At the same time, however, the average cost of a single KYC audit has increased by 17% to 2,600 dollars. In Germany, the amount is a good tenth higher at 2,855 dollars. In Germany, it takes an average of 106 days to complete a KYC examination. That is longer than the other countries included in the report. In the USA, for example, it takes 82 days. Almost 1,200 decision-makers in Germany, the USA, the UK, Japan, Singapore and Australia were surveyed.

90 percent false alarms

False hits in transaction monitoring, in particular when searching for suspicious payments that could be linked to money laundering or terrorist financing, are also considered to be very time-consuming. „The number of false positives, meaning transactions that are flagged as potentially suspicious by IT verification systems, is in the 90 percent range,“ says Doyle. „This means that nine out of ten suspicious cases are false alarms.“

A lot of time and money could be saved if the number of false positives could be reduced. Because if a screening system raises an alarm, whether justified or false, an AML expert has to look at the process and follow up.

Recognizing suspicious patterns

AI can provide a remedy. It can recognize suspicious patterns that indicate money laundering and also reduce costs. According to the Fenergo report, almost every second financial institution already uses this support in the area of analytics. More than 40% of banks use it in case management and behavior detection and 37% in reporting.

Bypassing lines of defense

However, the other side is also upgrading its technology in order to circumvent the banks' lines of defense. „What we are seeing is that money launderers and sanctions evaders are also using artificial intelligence for their own purposes,“ says Doyle. „According to the risk-based approach practiced in anti-money laundering, the focus is on particularly high-risk situations,“ says Doyle. „So money launderers will try to get around these to avoid detection.“

Quantum computing in use in a few years' time

It is foreseeable that the technological competition between the two sides will continue at full speed. „It's only a matter of time before quantum computing plays a role in combating money laundering,“ predicts Doyle. However, this is not expected to happen within the next five years.

According to him, the Gaza war following Hamas' barbaric terrorist attack on Israel and the generally escalating geopolitical situation has also given a boost to terrorist financing. „We are seeing an increase,“ Doyle notes.

Difficult to detect

Even if the volumes are significantly lower compared to money laundering and sanction evasion, terrorist financing is much more difficult to detect. „Terrorist financing is difficult to identify,“ says the compliance expert. „This is because the difference to money laundering is that it can also originate from a legitimate source, such as salary or charitable donations.“ Trade finance and the Iran also feed terror in the Middle East.

As far as the state of anti-money laundering in this country is concerned, Doyle is confident.
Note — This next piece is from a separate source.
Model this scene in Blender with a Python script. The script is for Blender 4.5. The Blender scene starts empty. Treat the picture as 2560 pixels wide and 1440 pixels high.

Although the topic has often been neglected in the past, he credits Germany with having responded adequately.

New federal office

The future Federal Office for Combating Financial Crime (BBF), which is due to start work in 2025, will probably change things for the better, according to Doyle. Among other things, the Financial Intelligence Unit (FIU), which has come under heavy criticism due to masses of unprocessed suspected money laundering reports, will also be integrated into the BBF.

Expansion in Germany

The planned European anti-money laundering authority AMLA, which is to be based in Frankfurt, will also have a positive impact, says Doyle, who will be moving to the Main more frequently in future in order to strengthen his presence in the German, Austrian and Swiss (DACH) region following Fenergo's recent market entry. As Regional Head DACH, Alexander Hase is building up the business in German-speaking countries.

With a market valuation of more than 1 billion dollars, Fenergo has the status of a unicorn. The company, which generated sales of 113 million euros in the financial year ending March 2022, claims to employ around 850 people at 15 locations worldwide.